ELEAZAR BEN ḤARSOM , in the aggadah described as a priest and a scholar. No mention is made of him in the extant tannaitic sources. In one place in the Jerusalem Talmud (Ta'an. 4:8, 69a; cf. Lam. R. 2:2) it is stated that "there were 10,000 cities on the king's mountain; Eleazar b. Ḥarsom owned 1,000 of them, and corresponding to them he owned 1,000 ships on the sea, and all were destroyed." It would seem from the context that they were destroyed during the Bar Kokhba revolt. In another place (Yoma 3:6, 40d) the Jerusalem Talmud relates that "his mother made him a tunic worth 20,000 minas and his brother priests would not allow him to wear it because [it was transparent and] he looked as though he were naked." In the Babylonian Talmud (Yoma 35b) these two traditions about his wealth are joined together, and integrated with an image of Eleazar b. Ḥarsom as a wandering scholar, who took a sack of flour upon his shoulder and went from city to city and from province to province to study Torah. The moral of the story is stated explicitly at the end: "Eleazar b. Ḥarsom condemns the rich" who will not be able to justify their neglect of learning on the plea that the cares of their wealth prevented them from devoting themselves to study. In Kid. 49b he has turnedinto the very epitome of the wealthy man: "[If one betroths a woman] on the condition that he is wealthy, it is not necessary that he be as wealthy as Eleazar b. Ḥarsom." His status as a priest is elaborated further in Yoma 9a, where – according to one alternative tradition – he is accorded the rank of High Priest during the time of the Second Temple. In the list of martyrs given in Lamentations Rabbah (2:2) it says "…there are some who exclude Tarfon and include Eleazar b. Ḥarsom," but his name is not included in the other lists (Mid. Ps. to 9; Piyyutei Yannai, ed. by M. Zulay (1938), 374).
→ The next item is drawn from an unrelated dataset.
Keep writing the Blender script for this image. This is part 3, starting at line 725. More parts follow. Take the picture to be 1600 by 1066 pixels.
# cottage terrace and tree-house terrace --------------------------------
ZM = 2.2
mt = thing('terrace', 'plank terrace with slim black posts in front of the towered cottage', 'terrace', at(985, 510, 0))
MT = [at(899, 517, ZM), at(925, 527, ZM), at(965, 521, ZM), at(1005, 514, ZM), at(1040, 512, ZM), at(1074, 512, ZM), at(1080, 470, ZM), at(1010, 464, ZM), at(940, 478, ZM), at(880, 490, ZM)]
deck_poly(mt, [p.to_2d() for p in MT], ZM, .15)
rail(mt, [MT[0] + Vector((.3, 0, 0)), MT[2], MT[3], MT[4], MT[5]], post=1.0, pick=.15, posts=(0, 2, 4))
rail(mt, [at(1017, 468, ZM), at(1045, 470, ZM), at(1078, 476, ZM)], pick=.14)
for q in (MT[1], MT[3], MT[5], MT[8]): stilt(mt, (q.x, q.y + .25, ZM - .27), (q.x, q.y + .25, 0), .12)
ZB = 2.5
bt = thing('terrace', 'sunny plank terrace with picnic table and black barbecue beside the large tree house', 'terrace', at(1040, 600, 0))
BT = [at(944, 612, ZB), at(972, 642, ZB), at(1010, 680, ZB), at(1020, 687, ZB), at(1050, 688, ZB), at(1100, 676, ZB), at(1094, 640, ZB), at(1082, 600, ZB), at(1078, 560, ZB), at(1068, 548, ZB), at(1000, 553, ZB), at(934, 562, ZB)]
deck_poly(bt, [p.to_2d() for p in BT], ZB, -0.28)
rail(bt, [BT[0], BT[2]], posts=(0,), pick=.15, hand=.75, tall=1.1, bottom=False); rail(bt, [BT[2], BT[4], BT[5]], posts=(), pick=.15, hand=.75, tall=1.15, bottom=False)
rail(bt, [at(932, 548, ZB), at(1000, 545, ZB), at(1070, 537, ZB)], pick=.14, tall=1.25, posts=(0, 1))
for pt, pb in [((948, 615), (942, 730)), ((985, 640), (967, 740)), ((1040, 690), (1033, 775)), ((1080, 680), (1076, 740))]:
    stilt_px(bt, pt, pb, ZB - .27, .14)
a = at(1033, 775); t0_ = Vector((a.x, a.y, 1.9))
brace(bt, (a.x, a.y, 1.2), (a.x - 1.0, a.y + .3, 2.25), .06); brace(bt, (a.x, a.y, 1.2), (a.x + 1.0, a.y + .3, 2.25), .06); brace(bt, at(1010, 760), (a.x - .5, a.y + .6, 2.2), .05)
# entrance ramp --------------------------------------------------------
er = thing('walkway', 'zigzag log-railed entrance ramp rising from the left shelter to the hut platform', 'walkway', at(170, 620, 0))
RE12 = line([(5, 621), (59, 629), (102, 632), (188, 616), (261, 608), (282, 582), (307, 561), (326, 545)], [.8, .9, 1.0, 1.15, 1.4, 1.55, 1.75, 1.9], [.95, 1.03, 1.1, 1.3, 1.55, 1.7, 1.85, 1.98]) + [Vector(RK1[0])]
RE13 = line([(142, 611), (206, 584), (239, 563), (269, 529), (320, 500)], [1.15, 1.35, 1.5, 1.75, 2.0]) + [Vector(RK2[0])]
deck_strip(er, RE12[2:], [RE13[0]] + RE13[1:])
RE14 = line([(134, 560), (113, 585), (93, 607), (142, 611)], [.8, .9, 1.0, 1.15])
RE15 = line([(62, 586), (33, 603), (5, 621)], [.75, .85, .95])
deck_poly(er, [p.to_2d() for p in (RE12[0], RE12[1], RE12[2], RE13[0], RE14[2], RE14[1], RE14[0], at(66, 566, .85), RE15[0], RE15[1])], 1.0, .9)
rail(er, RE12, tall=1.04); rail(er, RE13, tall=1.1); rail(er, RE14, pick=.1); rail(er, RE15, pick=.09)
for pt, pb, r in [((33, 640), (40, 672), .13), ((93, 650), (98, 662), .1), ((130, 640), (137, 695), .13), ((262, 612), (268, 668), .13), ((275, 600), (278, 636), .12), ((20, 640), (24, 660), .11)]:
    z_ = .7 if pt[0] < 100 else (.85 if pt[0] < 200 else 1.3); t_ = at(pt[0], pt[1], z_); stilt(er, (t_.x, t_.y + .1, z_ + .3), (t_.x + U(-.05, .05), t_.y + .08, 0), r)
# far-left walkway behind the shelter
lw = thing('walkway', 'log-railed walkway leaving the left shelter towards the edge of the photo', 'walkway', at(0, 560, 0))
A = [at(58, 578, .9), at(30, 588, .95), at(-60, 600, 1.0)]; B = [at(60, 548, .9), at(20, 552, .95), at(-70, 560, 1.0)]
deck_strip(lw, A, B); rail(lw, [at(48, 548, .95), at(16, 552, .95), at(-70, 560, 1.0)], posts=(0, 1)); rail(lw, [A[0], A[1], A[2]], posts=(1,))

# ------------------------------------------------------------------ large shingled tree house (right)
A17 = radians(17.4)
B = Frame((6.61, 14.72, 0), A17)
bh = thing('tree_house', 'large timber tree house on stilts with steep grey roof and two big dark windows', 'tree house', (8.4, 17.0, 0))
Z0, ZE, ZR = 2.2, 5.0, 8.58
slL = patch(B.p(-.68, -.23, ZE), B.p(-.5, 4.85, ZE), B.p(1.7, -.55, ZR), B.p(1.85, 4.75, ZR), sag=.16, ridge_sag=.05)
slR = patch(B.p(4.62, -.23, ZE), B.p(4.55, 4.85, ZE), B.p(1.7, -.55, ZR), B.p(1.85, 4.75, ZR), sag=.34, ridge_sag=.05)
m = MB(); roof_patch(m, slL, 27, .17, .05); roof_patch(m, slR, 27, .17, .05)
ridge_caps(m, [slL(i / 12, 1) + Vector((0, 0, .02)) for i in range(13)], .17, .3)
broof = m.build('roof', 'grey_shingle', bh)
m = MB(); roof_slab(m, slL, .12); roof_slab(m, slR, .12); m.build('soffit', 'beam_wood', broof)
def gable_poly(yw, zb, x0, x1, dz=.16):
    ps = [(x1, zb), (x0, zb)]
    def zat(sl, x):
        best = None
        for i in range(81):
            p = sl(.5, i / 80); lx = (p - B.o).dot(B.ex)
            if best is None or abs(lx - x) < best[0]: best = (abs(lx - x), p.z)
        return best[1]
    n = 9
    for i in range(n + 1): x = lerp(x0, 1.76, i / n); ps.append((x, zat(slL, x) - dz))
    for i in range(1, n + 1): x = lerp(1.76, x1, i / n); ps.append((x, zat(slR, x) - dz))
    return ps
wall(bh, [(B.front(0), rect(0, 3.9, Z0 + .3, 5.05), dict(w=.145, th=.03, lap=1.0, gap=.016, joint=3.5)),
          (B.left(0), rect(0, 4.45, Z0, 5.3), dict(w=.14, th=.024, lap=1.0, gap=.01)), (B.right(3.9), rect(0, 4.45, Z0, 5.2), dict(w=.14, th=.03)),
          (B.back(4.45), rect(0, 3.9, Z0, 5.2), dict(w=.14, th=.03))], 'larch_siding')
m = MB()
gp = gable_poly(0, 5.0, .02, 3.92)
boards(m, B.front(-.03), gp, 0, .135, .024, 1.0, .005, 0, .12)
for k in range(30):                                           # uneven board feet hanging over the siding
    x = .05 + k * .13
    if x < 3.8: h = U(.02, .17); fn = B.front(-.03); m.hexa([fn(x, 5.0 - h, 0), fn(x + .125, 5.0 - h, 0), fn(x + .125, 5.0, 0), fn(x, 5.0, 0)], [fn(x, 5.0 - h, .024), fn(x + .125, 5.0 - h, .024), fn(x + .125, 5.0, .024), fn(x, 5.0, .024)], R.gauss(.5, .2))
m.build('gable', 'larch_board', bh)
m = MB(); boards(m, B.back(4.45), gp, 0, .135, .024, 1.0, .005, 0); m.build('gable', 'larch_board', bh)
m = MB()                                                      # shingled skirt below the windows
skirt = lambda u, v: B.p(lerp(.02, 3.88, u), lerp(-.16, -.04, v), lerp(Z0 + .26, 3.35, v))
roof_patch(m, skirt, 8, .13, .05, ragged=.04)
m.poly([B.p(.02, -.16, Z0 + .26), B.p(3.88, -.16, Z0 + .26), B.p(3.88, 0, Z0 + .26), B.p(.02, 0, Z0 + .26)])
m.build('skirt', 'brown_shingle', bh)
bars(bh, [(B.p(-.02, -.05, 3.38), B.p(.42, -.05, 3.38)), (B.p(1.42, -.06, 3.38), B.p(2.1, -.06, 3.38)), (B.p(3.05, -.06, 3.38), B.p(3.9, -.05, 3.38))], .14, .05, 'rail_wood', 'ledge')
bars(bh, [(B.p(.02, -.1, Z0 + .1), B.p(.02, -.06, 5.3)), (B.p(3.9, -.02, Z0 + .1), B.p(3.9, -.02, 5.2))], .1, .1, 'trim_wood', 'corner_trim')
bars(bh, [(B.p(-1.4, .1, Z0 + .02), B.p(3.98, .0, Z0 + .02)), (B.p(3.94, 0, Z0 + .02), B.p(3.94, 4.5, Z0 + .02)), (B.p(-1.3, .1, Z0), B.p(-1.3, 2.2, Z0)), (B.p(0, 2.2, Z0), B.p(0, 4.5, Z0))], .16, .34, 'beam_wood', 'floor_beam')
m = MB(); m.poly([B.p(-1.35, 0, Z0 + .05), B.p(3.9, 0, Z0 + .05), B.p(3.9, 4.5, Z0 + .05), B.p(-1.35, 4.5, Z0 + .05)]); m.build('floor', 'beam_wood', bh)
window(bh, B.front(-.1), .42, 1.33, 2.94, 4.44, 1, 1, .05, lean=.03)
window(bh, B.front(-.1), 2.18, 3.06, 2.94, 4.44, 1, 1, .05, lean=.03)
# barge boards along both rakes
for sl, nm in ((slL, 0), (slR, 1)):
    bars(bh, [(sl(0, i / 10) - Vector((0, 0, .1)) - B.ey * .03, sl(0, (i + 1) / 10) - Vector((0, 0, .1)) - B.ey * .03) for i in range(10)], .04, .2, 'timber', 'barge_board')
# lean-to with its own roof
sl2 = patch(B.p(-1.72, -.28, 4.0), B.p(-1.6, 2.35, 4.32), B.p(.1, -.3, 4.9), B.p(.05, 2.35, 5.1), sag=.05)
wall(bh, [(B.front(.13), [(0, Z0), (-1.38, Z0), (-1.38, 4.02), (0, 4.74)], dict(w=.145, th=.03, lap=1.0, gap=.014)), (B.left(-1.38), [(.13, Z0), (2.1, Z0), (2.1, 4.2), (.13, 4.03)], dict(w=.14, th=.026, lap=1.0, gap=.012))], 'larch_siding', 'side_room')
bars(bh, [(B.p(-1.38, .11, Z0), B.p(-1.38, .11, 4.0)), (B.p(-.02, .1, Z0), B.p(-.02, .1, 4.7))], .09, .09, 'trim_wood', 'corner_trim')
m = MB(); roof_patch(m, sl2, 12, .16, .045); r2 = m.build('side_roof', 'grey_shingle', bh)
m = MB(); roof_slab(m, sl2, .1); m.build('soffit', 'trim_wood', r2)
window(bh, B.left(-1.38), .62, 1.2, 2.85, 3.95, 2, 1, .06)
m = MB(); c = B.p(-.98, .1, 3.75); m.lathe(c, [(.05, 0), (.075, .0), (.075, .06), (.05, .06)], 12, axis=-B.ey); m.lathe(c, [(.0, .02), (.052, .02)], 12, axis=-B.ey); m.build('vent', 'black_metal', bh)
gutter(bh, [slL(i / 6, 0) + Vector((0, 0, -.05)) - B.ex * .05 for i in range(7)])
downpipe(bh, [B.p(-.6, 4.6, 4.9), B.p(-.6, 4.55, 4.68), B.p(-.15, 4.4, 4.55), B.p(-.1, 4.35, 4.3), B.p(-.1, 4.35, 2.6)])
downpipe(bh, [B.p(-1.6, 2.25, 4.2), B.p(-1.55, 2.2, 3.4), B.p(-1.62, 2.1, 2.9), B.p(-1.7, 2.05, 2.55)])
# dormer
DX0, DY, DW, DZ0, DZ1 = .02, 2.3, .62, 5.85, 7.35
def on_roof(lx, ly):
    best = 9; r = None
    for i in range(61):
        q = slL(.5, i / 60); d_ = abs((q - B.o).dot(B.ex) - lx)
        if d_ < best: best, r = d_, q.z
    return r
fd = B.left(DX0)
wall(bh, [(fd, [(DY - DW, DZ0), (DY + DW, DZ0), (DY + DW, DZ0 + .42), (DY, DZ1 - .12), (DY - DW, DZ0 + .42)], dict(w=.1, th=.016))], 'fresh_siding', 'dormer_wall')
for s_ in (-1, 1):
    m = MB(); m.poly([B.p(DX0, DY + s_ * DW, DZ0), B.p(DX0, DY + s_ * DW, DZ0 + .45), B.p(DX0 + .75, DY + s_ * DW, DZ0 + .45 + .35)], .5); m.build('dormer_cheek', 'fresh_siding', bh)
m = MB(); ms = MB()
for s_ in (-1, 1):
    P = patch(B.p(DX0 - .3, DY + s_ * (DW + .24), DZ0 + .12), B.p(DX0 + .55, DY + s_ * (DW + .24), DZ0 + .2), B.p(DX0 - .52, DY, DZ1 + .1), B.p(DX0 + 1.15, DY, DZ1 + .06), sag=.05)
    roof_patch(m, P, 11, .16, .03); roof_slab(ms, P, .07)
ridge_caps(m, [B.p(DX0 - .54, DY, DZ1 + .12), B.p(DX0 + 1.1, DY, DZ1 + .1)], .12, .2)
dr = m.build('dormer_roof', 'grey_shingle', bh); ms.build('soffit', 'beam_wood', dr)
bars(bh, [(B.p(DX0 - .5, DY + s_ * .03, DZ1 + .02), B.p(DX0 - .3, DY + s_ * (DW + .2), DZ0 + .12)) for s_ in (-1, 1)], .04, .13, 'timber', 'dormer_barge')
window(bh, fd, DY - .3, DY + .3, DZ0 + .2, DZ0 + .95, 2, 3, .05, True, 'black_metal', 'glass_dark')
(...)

It is obvious that all these different traditions cannot refer to the same historical figure, nor is it likely that a high priest would be identified as a scholar with the title "rabbi." Rather, each tradition must be seen as reflecting the narrative and moralistic concerns of each storyteller and each editor as determined by the specific context.

bibliography:

Hyman, Toledot, 176–7; Klausner, Bayit Sheni, 5 (1951), 21.